In other words, documentation can actually raise the value of an acquired company. According to Gartner, IT cost optimization is a key component in a successful M&A. Therefore, when an acquiring company sees properly documented code, it knows that it will need less resources to merge and integrate the product. It might even be able to plan how many resources it will need.
This saved time is worth money, and entrepreneurs can leverage this as a way to boost the value of their company. In fact, they can even augment this time-saving value by demonstrating quantitatively how much more efficient documentation is making them.
When and how to invest in code documentation for M&A
Code documentation helps companies grow efficiently. Therefore, any company aspiring to be acquired, aspiring to acquire or just planning on growing, should invest in documentation, from the get-go. If you haven’t yet, and you’re an entrepreneur with plans to be acquired, investing in documentation now can help gain a competitive advantage in the acquisition negotiation. Here’s how to get started.
As for acquiring companies, an acquired company with code documentation ensures seamless integrations and onboarding for your developer team. Therefore, enforcing code documentation as part of the acquisition terms could have considerable value.

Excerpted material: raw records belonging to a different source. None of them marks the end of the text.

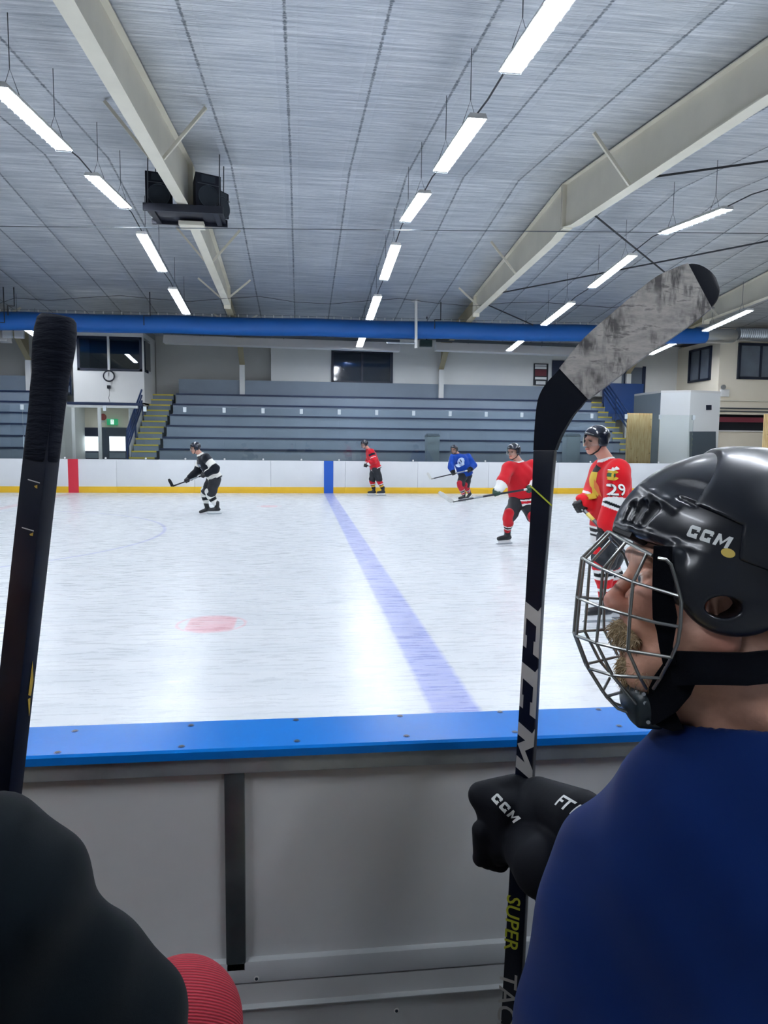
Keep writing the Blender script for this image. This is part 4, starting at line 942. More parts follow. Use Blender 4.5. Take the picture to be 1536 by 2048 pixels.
# blue skater
JC = dict(head=(908, 899), neck=(915, 908), chest=(921, 920), pelvis=(929, 944, .03), sh1=(906, 915, -.05), sh2=(936, 914, .05), el1=(902, 934, -.15), ha1=(907, 947, -.28), el2=(947, 931, -.05), ha2=(938, 941, -.25),
          hip1=(926, 950), hip2=(935, 950, .1), kn1=(921, 972, -.14), an1=(927, 990, -.02), kn2=(932, 973, .1), an2=(938, 985, .32))
BLU = '#123f96'
jc_ = lambda arm, s, hh, nk, V, P: merge(arm, s, hh, nk, BLU, ((1.93, 2.1, BLK),), (), None)
rC, PC, jC = skater('skater in blue jersey with round white crest and red socks', 20.2, JC, (-.6, -.78, -.08), (-.45, -.9, 0), jc_, lambda t: bands(t, '#b32636', (.38, .44, WHT), (.44, .62, '#2a2f44'), (.62, .68, WHT), (.86, .93, WHT)), vox=.011, shield=.15, sax=(-.97, 0, -.2), toes=((-.85, -.5, 0), (-.7, -.6, 0)), pitch=(0, .5))
oc = PY(917.5, 925, 19.75); uc = unit([.9, -.43, 0]); decal('chest_crest', polys([circ(0, 0, .115, .135)]), oc, uc, v_, M('pale blue twill', '#c3d3ea', .8), jC, jC, off=.004, cut=.03)
decal('chest_crest', polys([[(-.05, .08), (-.02, .085), (.05, -.02), (.03, -.03)], [(-.01, -.07), (.05, -.06), (.04, -.085)], [(-.075, .0), (-.05, .01), (-.03, -.04), (-.055, -.045)]]), oc, uc, v_, M('navy twill', '#1d2c52', .8), jC, jC, off=.008, cut=.03)
hockey_stick('stick with grey and black shaft held by the blue skater', PY(939, 940, 19.93), PY(862, 958, 19.9), PY(854.5, 945, 19.85), shaft_blk, tape_wht, (.05, .33, shaft_gry))
# far red skater looking down
JB = dict(head=(729, 888.5), neck=(736, 898), chest=(742, 910), pelvis=(750, 932), sh1=(742, 904, -.18), sh2=(738, 904, .17), el1=(748, 921, -.24), ha1=(734, 929, -.14), el2=(738, 920, .2), ha2=(731, 931, .08),
          hip1=(752, 938, -.1), hip2=(748, 938, .1), kn1=(759, 962, -.1), an1=(765.5, 979.5, -.1), kn2=(744.5, 962, .1), an2=(747, 979.5, .1))
jb_ = lambda arm, s, hh, nk, V, P: merge(arm, s, hh, nk, '#c01f2c', ((.2, .45, '#15182a'), (.62, .68, WHT), (1.85, 2.1, WHT)), ((-1, .03, '#2a1420'), (.03, .05, WHT)), None)
rB, PB, jB = skater('red jersey skater with gold and black socks by the blue board stripe', 22.6, JB, (-.96, -.15, -.3), (-1, -.15, 0), jb_, lambda t: bands(t, '#b5202e', (.34, .42, WHT), (.42, .5, BLK), (.5, .68, GOLD), (.68, 2, BLK)), vox=.011, shield=.13, sax=(-.2, 0, -.95), toes=((-1, -.15, 0), (-1, -.1, 0)))
# black and white skater
JA = dict(head=(390.5, 896), neck=(400, 908), chest=(409, 924), pelvis=(427, 951), sh1=(413, 916, -.2), sh2=(404, 918, .17), el1=(431, 938, -.27), ha1=(407, 951, -.27), el2=(396, 941, .16), ha2=(374, 961, -.05),
          hip1=(430, 960, -.1), hip2=(424, 960, .1), kn1=(421, 991, -.12), an1=(433, 1012, -.1), kn2=(410, 988, .1), an2=(413, 1013, .1))
ja = lambda arm, s, hh, nk, V, P: merge(arm, s, hh, nk, '#0f141e', ((.3, .72, '#e9e7e0'), ), ((.03, .2, '#e9e7e0'),), '#e9e7e0', .1)
rA, PA, jA = skater('skater in black jersey with white bands and white socks', 16.55, JA, (-.97, -.12, -.18), (-.9, -.1, -.4), ja, lambda t: bands(t, '#e4e4df', (.22, .48, '#12161e')), vox=.011, sax=(-.93, .2, -.25), toes=((-1, -.15, 0), (-1, -.1, 0)), pitch=(0, .25))
decal('chest_crest', polys([[(-.1, .01), (.1, .01), (.1, .06), (-.1, .06)], circ(0, -.05, .08, .04)]), PY(396, 934, 16.4)+np.array([-.15, 0, 0]), unit([.35, -.93, 0]), v_, M('silver twill', '#8f98a8', .7), jA, jA, off=.005, cut=.03)
hockey_stick('short black stick with black blade held by the black and white skater', PY(409, 949.5, 16.3), PY(345, 972.5, 16.5), PY(338, 957.5, 16.5), shaft_blk, tape_blk, (.02, .45, shaft_gry))
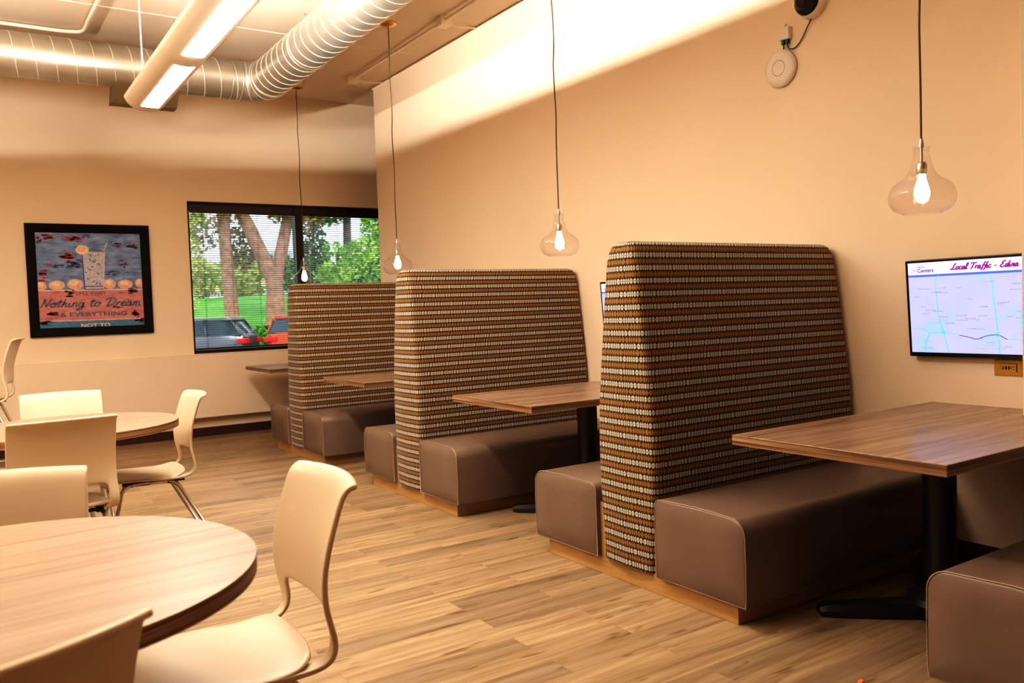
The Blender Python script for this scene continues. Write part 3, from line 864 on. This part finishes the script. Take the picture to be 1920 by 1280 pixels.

Code documentation in 2021
Lack of code documentation has an effect on the company’s value and the success rate of the integration. At the very least, documentation helps augment an acquired company’s value. If documentation is not implemented, it could and does slow down the speed of success, and might even be actually be tied to the M&A failure. With the growing number of tech acquisitions expected in 2021as well as 2022, it will be interesting to see how many of the successful acquisitions were enabled due to properly documented code. Our guess – quite a few.